May 7, 2008—for immediate release
The University of Georgia’s Georgia Review Wins General Excellence Award
and Six Others in 2008 GAMMA Awards Competition
Atlanta—The Georgia Review, the University of Georgia’s nationally renowned quarterly journal of arts and letters, earned seven honors, including four golds, at the Magazine Association of the Southeast’s 2008 GAMMA Awards ceremony, held last evening at the Ritz-Carlton Hotel in Buckhead. Chief among the Georgia Review’s wins was the General Excellence award for publications with less than one million dollars in revenue; the Review won this same award in 2007.
Other gold awards for UGA’s standout publication were as follows: Best Feature, for “‘The Commerce Between Us’: Correspondence from the Archives, 1977-2000 (Spring 2007 issue); Best Profile, for “Annabel Before the War: Only What I See” by Joy Passanante (Summer 2007); and Best Photography, for “3-D” by Thomas Allen (Spring 2007).
“Pursuing the Great Bad Novelist” (Fall 2007), the first-ever publication by Laura Sewell Matter, earned a silver award in the Essays category; the Winter 2007 issue took a bronze award for Best Single Issue, as did the Spring and Fall issues together for Best Design.
The Georgia Review’s editor, Stephen Corey, accepted all the GAMMAs on behalf of the journal’s contributors and staff. Corey noted that “this recognition of so many different aspects of our journal is gratifying, and especially so because it comes on the heels of our very special week in New York City, where we sponsored several successful reading events and attended the National Magazine Awards ceremony at Lincoln Center. We were a finalist in the General Excellence competition, and although we did not emerge as the NMA winner, we were honored to gather with the best of the best and to be considered their equals.”

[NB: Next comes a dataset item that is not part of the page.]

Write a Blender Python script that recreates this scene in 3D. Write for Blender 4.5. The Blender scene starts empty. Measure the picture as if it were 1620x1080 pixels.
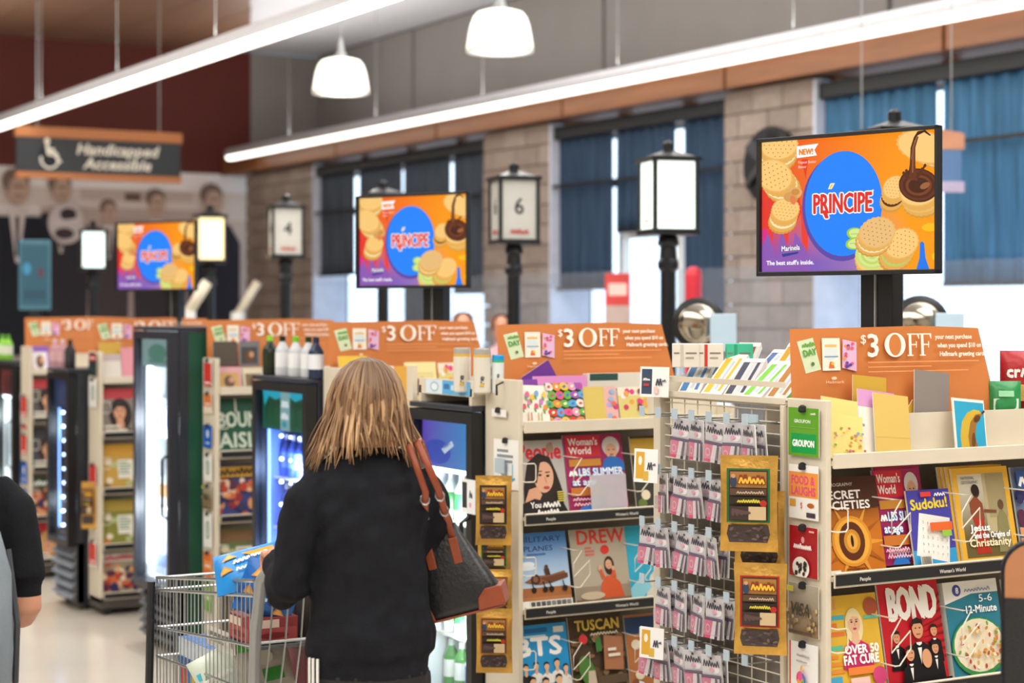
import bpy, math, random
import numpy as np
from mathutils import Vector, Matrix, Euler

SC = bpy.context.scene
COL = SC.collection
random.seed(11)
PI = math.pi

# ---------------------------------------------------------------- camera
FPX, PCX, HOR, CAMZ = 2900.0, 810.0, 490.0, 1.75     # focal length in px of a 1620x1080 frame, horizon row
cam_d = bpy.data.cameras.new('camera')
cam = bpy.data.objects.new('camera', cam_d); COL.objects.link(cam)
cam.location = (0, 0, CAMZ)
cam.rotation_euler = (PI/2, 0, -PI/6)
cam_d.sensor_width = 36.0
cam_d.lens = FPX*36/1620
cam_d.shift_y = -50/1620
cam_d.clip_end = 300
cam_d.dof.use_dof = True
cam_d.dof.focus_distance = 5.2
cam_d.dof.aperture_fstop = 2.6
SC.camera = cam

# ---------------------------------------------------------------- sky, exposure
SC.view_settings.view_transform = 'Standard'
SC.view_settings.look = 'None'
SC.view_settings.exposure = 0.02
SC.view_settings.gamma = 1.0
SC.view_settings.use_curve_mapping = False
wd = bpy.data.worlds.new('world'); SC.world = wd; wd.use_nodes = True
bgn = wd.node_tree.nodes['Background']
bgn.inputs[0].default_value = (0.72, 0.86, 1.0, 1)
bgn.inputs[1].default_value = 3.0

# ---------------------------------------------------------------- large area lights (fill added below the ceiling, not fixtures of the store)
def area(name, loc, sx, sy, power, colr, rot=(0, 0, 0)):
    l = bpy.data.lights.new(name, 'AREA'); l.shape = 'RECTANGLE'; l.size = sx; l.size_y = sy
    l.energy = power; l.color = colr
    o = bpy.data.objects.new(name, l); COL.objects.link(o); o.location = loc; o.rotation_euler = rot
    return o
area('ceiling_fill', (-1.2, 2.5, 5.1), 4.5, 13.0, 640, (1.0, 0.96, 0.90))
area('ceiling_fill', (4.6, 1.0, 5.1), 4.0, 5.0, 280, (1.0, 0.96, 0.90))
area('ceiling_fill', (2.0, 15.0, 5.1), 4.0, 9.0, 420, (1.0, 0.95, 0.88))
area('ceiling_fill', (7.0, 9.0, 5.1), 3.0, 12.0, 280, (1.0, 0.96, 0.92))
# upward fill added over the two suspended linear lights to brighten the ceiling
area('added_uplight', (5.15, 12.0, 3.90), 0.10, 21.0, 250, (1.0, 0.97, 0.92), (PI, 0, 0))
area('added_uplight', (8.90, 12.0, 3.92), 0.10, 21.0, 260, (1.0, 0.97, 0.92), (PI, 0, 0))

# ---------------------------------------------------------------- where a pixel lies on a plane of the place
SA, CA = 0.5, math.sqrt(3)/2
def ray(px):
    t = (px-PCX)/FPX
    return SA+CA*t, CA-SA*t
def at(px, py, d):
    a, b = ray(px); return Vector((a*d, b*d, CAMZ-(py-HOR)*d/FPX))
def atX(px, py, X):
    a, b = ray(px); return at(px, py, X/a)
def atY(px, py, Y):
    a, b = ray(px); return at(px, py, Y/b)

# ---------------------------------------------------------------- colours and materials
def lin(h):
    if not isinstance(h, str): return tuple(h[:3])
    h = h.lstrip('#'); r = []; h = h if len(h) == 6 else ''.join(q*2 for q in h)
    for i in (0, 2, 4):
        c = int(h[i:i+2], 16)/255
        r.append(c/12.92 if c <= 0.04045 else ((c+0.055)/1.055)**2.4)
    return tuple(r)
MATS = {}
def mat(name, hexc, rough=0.5, metal=0.0, var=0.08, scale=8.0, bump=0.0, bscale=60.0, stretch=None, emit=0.0, coat=0.0, spec=0.5):
    if name in MATS: return MATS[name]
    m = bpy.data.materials.new(name); m.use_nodes = True; nt = m.node_tree; N = nt.nodes; L = nt.links
    b = N['Principled BSDF']
    tc = N.new('ShaderNodeTexCoord'); mp = N.new('ShaderNodeMapping'); L.new(tc.outputs['Object'], mp.inputs[0])
    if stretch: mp.inputs['Scale'].default_value = stretch
    nz = N.new('ShaderNodeTexNoise'); nz.inputs['Scale'].default_value = scale; nz.inputs['Detail'].default_value = 4
    L.new(mp.outputs[0], nz.inputs['Vector'])
    rp = N.new('ShaderNodeValToRGB'); c = lin(hexc)
    rp.color_ramp.elements[0].position = 0.3; rp.color_ramp.elements[1].position = 0.7
    rp.color_ramp.elements[0].color = tuple(x*(1-var) for x in c)+(1,)
    rp.color_ramp.elements[1].color = tuple(min(1, x*(1+var)) for x in c)+(1,)
    L.new(nz.outputs['Fac'], rp.inputs[0]); L.new(rp.outputs[0], b.inputs['Base Color'])
    b.inputs['Roughness'].default_value = rough; b.inputs['Metallic'].default_value = metal
    b.inputs['Specular IOR Level'].default_value = spec
    if coat: b.inputs['Coat Weight'].default_value = coat; b.inputs['Coat Roughness'].default_value = 0.08
    if emit:
        L.new(rp.outputs[0], b.inputs['Emission Color']); b.inputs['Emission Strength'].default_value = emit
    if bump:
        n2 = N.new('ShaderNodeTexNoise'); n2.inputs['Scale'].default_value = bscale; n2.inputs['Detail'].default_value = 3
        L.new(mp.outputs[0], n2.inputs['Vector'])
        bp = N.new('ShaderNodeBump'); bp.inputs['Strength'].default_value = bump; bp.inputs['Distance'].default_value = 0.01
        L.new(n2.outputs['Fac'], bp.inputs['Height']); L.new(bp.outputs[0], b.inputs['Normal'])
    MATS[name] = m
    return m
def attr_mat(name, rough=0.45, emit=0.0, spec=0.4, metal=0.0):
    m = bpy.data.materials.new(name); m.use_nodes = True; nt = m.node_tree; b = nt.nodes['Principled BSDF']
    a = nt.nodes.new('ShaderNodeAttribute'); a.attribute_name = 'Col'
    b.inputs['Roughness'].default_value = rough; b.inputs['Specular IOR Level'].default_value = spec
    b.inputs['Metallic'].default_value = metal
    if emit:
        b.inputs['Base Color'].default_value = (0.01, 0.01, 0.01, 1)
        nt.links.new(a.outputs['Color'], b.inputs['Emission Color']); b.inputs['Emission Strength'].default_value = emit
    else:
        nt.links.new(a.outputs['Color'], b.inputs['Base Color'])
    MATS[name] = m
    return m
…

Founded at the University of Georgia in 1947 and continuously published there ever since, The Georgia Review features stories, poems, reviews, general-interest essays, and visual art. For nearly thirty years the Review has been rated by its readers and contributors as a national leader in its field; novelist Terry Kay has called The Georgia Review “the best literary publication in the country, period.”